Out here in California, together they would go to Cache Creek and Jack in the Box. In a video interview with Mays several years ago, Mays talked about Bleich, “He’s a really honest man. If he doesn’t know something, he’ll tell you right away, ‘Let me find out.’ [Jeff will] get right back to you. He’s a magnificent man.”
Bleich said that he thinks their friendship went beyond baseball. “I liked baseball but I think part of the reason he liked me was that I wasn’t obsessed with it,” he said.
However, there were lots of baseball stories. “He said in center field he could see everything that was going on,” Bleich said. “He spent a lot of time observing tendencies of hitters and pitchers. He spent a lot of time directing traffic. Before they had computers they had Willie’s brain.”
Mays started his professional career in 1948 at 17 years old when he played for Birmingham, AL in the old Negro Leagues. Major League Baseball had just integrated the year before when Jackie Robinson joined the Brooklyn Dodgers.
Mays played just 13 games before the New York Giants signed him and sent him to Minneapolis. In recent years, Negro League statistics were added to the Major League records. Ten hits Mays got with Black Barons are now part of his official record.
“He told a great story about how when he was starting out, it was the first time he traveled into places with a white team, staying in the white hotels and he wasn’t allowed,” Bleich said. “He was staying in the rough part of town. He was a 17-year old kid. He was probably scared. He heard a knock on his window, and it was his teammates. They had him open the window and they came in and slept on the floor so he wasn’t alone.”

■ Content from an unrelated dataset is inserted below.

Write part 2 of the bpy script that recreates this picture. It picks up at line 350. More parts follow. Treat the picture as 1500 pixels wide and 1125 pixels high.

Bleich said Mays treated segregation as something to be overcome with his play. If Mays played for your favorite team and you didn’t like Black people, well, that forced you to confront racism without him having to say a word.
Mays died on June 18, just a couple of days before the Giants faced the Cardinals in a special regular season game at Birmingham’s Rickwood Field, the same park where Mays got his start. He had already announced he wouldn’t be able to make the trip, but he asked Bleich to make a statement for him at the game. The city was dedicating a mural of Mays as part of the event. Mays had also sent the city the gift of an antique clock.
“Birmingham, I wish I could be with you all today,” Mays wrote. “This is where I’m from. I had my first pro hit here at Rickwood as a Black Baron. And now I hear that all these years later — that hit finally got counted in the record books. Some things take time. But I always think, better late than never. Time changes things. Time heals wounds. And that is a good thing. I had some of the best times of my life in Birmingham. So I want you to have this clock to remember those times with me, and to remember all the other players who were lucky enough to play here.”
Bleich told the crowd, “Willie looked forward to this day. He was honored when he heard about this mural, because he loved Birmingham: it is more than where he grew up or learned to play ball; the people of Birmingham were his first team.
“What we put up on our walls says a lot about what you value. Willie was very moved by this mural, because it reflects what Willie meant to this City. Willie felt the same way about Birmingham. Willie earned a lot of awards in life. But among them, on the wall in his office, he hung his high school diploma from Fairfield Industrial High School, and the key to the city of Birmingham.
“He never forgot where he was from. And he was always on Team Birmingham.”
Mays was awarded the Presidential Medal of Freedom by President Barack Obama in 2015. Bleich had introduced the two several years prior. “I was hosting a book signing for then-Senator Obama at my building in 2006,” Bleich said. “Willie was interested in meeting Barack, but didn’t want to upstage him, so we met in my office before the event started. The two of them were star struck and shyly asked for each other’s autographs. Barack signed his book, and Willie signed a ball that Barack wouldn’t put down. After Senator Obama left, Willie said, ‘That guy is a cool cat. I’ve met some presidents and he could be President.’”
Obama spoke via a recorded message at a Day of Remembrance for Mays at Oracle Park on July 8. Bleich spoke in person, telling the crowd, “Sometimes we think people are great because they were great ballplayers. Willie Mays was a great ballplayer because he was a great man.”